Why does China allow the North Koreans to starve?

Every time we hear news from North Korea, we hear about widespread malnutrition, in some reasons outright famine, and that the average height of NK adults is several inches below that of South Koreans. This can be read as a consequence of the failure of their economic system, or simply because when the country split, the South got all the best farming land; or both. But why do the Chinese allow it? Aren’t they an ally of NK? Which would not even exist without Chinese intervention in the Korean War. And don’t they have enough food to share? There’s no starvation in China, is there? The Soviet Union used to subsidize Cuba’s economy. Why can’t China subsidize North Korea’s?

When it comes right down to it the fault lies with NK’s government.

So they have enough for themselves while still requiring imported grains. Sounds like they have enough to worry about without needing to care whether or not some backward country kills its own people.

The Soviet Union supported Cuba in a time when they truely believed that Communism would spread worldwide and a network of International trading partners would grow. Since the West would not trade with them, they needed as many markets for their goods as possible. It was also nice to have friendly territory so near their biggest enemy.

Nobody really believes that North Korea is anything but a batshit crazy dictatorship. It’s “communist” in the sense that Charles Manson is communist. China’s support of them is vestigal and is probably maintained to keep some pride in China’s previous policies and to make China seem a little more badass in a time when they are trading frantically with the West. It also helps not to have North Korea outright mad at you, as they are batship crazy. But China harbors no illusions about the worldwide spread of communism or trading only with the few countries left that call themselves communist.

Not that they don’t ever help. They did send a lot of help when there was that big train explosion. North Korea also relies heavily on International food aid, which I’m sure a chunk of comes from China. But China has it’s own problems (people on the whole arn’t starving, but things could be better) to worry about without trying to underwrite a crazy guy bent on destroying his own country.

China’s intervention in the Korean War was less to do with support for North Korea and more to do with heading off the threat of an army from an ideologically-hostile country rampaging towards it’s industrial heartland on a route from which China had been invaded several times previously.

The Chinese-DPRK alliance is not as close as it might seem to the casual observer. While it would be easy to label China and North Korea as Communist nations, keep this in mind: China basically has adopted a market based economy (with significant vestiges of socalism), and North Korea is a megalomaniacal necrocracy. There’s really not that much common ground there.

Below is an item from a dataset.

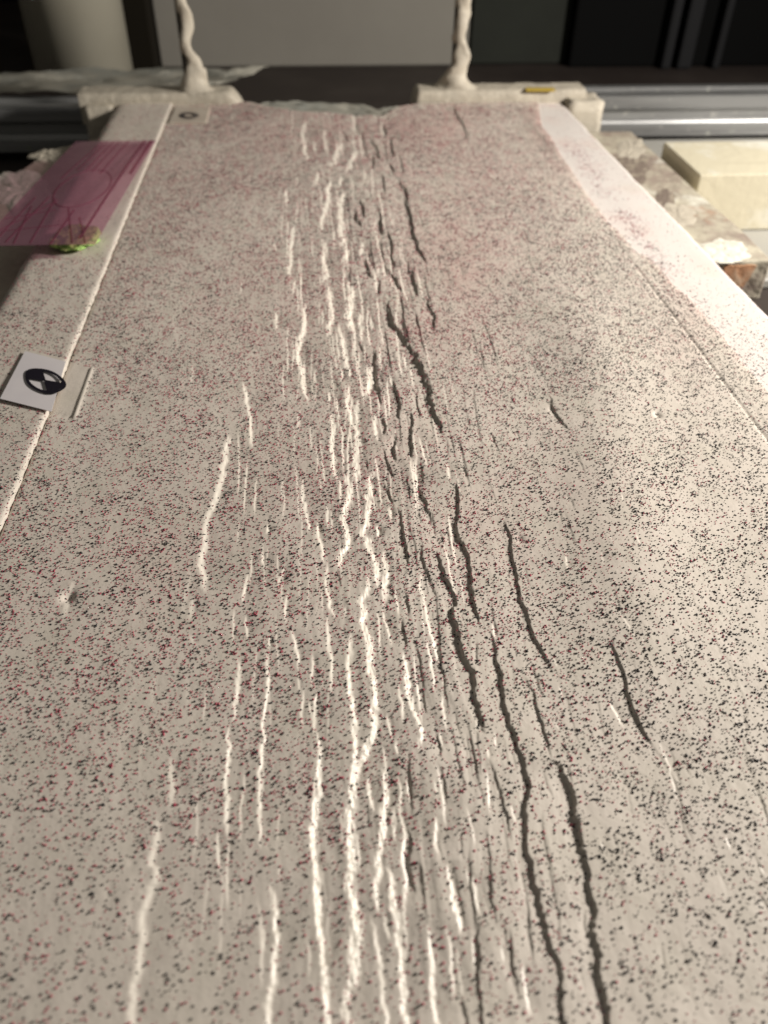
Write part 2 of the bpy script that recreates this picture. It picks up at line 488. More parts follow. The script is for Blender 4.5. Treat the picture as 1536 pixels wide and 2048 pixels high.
def sstep(u):
    u = np.clip(u+.5, 0, 1); return .55*u + .45*u*u*(3-2*u)
rd = U(np.array([1340, 1290, 1230, 1190]), np.array([1600, 1250, 950, 720])); RDx, RDy = rd[:, 0], rd[:, 1]
LS, LL = .010, .05
def heights(x, y):
    """height of the clay at points; second value marks fresh scarp faces"""
    h = np.zeros_like(x); fresh = np.zeros_like(x)
    for sg, w0, gx, gy, k in faults:
        y0, y1 = gy[0], gy[-1]; ln = y1-y0
        ii = np.nonzero((y > y0) & (y < y1))[0]
        if not len(ii): continue
        yy = y[ii]
        tt = (yy-y0)/ln
        e = np.clip(np.minimum(tt, 1-tt)*max(2.6, min(6.0, ln/.008)), 0, 1)
        tap = np.sin(e*math.pi/2)**.7
        xf = np.interp(yy, gy, gx)
        xf = xf + w0*(.24*NA(yy*330, k*3.7) + .20*NB(yy*1100, k*1.3) + .16*NC(yy*2700, k*1.9))
        wid = w0*(.22+.78*tap)*(1+.34*NC(yy*300, k*2.9)+.22*NC(yy*1000, k*4.9)+.12*NB(yy*2600, k*2.2)) + 1e-6
        d = (x[ii]-xf)*sg                      # positive on the dropped side
        near = np.abs(d) < .09
        ii = ii[near]; d = d[near]; wid = wid[near]; tap = tap[near]
        d = d + w0*(.16*NA(x[ii]*1900, y[ii]*700+k) + .10*ND(x[ii]*4200, y[ii]*2300+k))
        wl = w0*tap*(1+.2*NC(y[ii]*110, k*2.9))
        if sg > 0:  T = .52*wl; ww = wid
        else:       T = .50*wl; ww = .50*wid
        T = T*min(1.0, .5+w0/.0016)*np.interp(gy[len(gy)//2], [.20, .38, .55], [1, .9, .62])
        if sg < 0: T = T*np.interp(w0, [.0004, .0012], [.72, 1])
        ls = min(LS, .25*ln); lf = min(.38, ln*3.0)
        sft = d/ww
        s = sstep(sft)
        dp = np.maximum(d, 0); dn = np.maximum(-d, 0)
        h[ii] += -T*s*((1-lf)*np.exp(-dp/ls)+lf*np.exp(-dp/LL)) + .10*T*(1-s)*np.exp(-dn/.006)
        m = np.clip(1.15-np.abs(sft)*2, 0, 1)
        fresh[ii] = np.maximum(fresh[ii], m*tap*np.clip(wid/.0008, 0, 1))
    # broad swell added to band the grazing light, and fine lumps
    h = h + .0011*fbm(ND, x*14+3, y*9, 2) + .00012*fbm(NB, x*120, y*80, 3)
    # fine stretch creases along the middle of the slab
    px, py, _ = P(x, y, np.zeros_like(x))
    cm = np.exp(-((px-(760+.10*(py-1000)))/(150+.12*np.maximum(py-300, 0)))**2)
    v = x*700+2.5*NA(y*40, x*30)
    h = h + cm*(.00010*fbm(NC, v*.5, y*24, 3) + .00005*NA(v*1.3, y*40))
    # low swell added to catch lamp light at right and darken its left flank
    h = h + .0024*np.exp(-((x-np.interp(y, RDy, RDx))/.019)**2)*np.clip((y-.10)/.06, 0, 1)*np.clip((.36-y)/.08, 0, 1)
    # rim: clay rises a little onto the strips at both sides
    return h, fresh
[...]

Now, they do get along okay, but China has been balancing its relations with South Korea (which are far more lucrative than the money pit in the North) with its historical obligations to an old ally. It’s kind of like how the Bush Administration is tilting toward “New Europe” (South Korea) over “Old Europe” (DPRK) in a way.

China is also generally damn stingy when it comes to foreign aid. Blood from a stone, I suppose.

It’s a question of “won’t” rather than “can’t”, and the reason boils down to the fact that North Korea is less useful to China than Cuba was to the Soviet Union.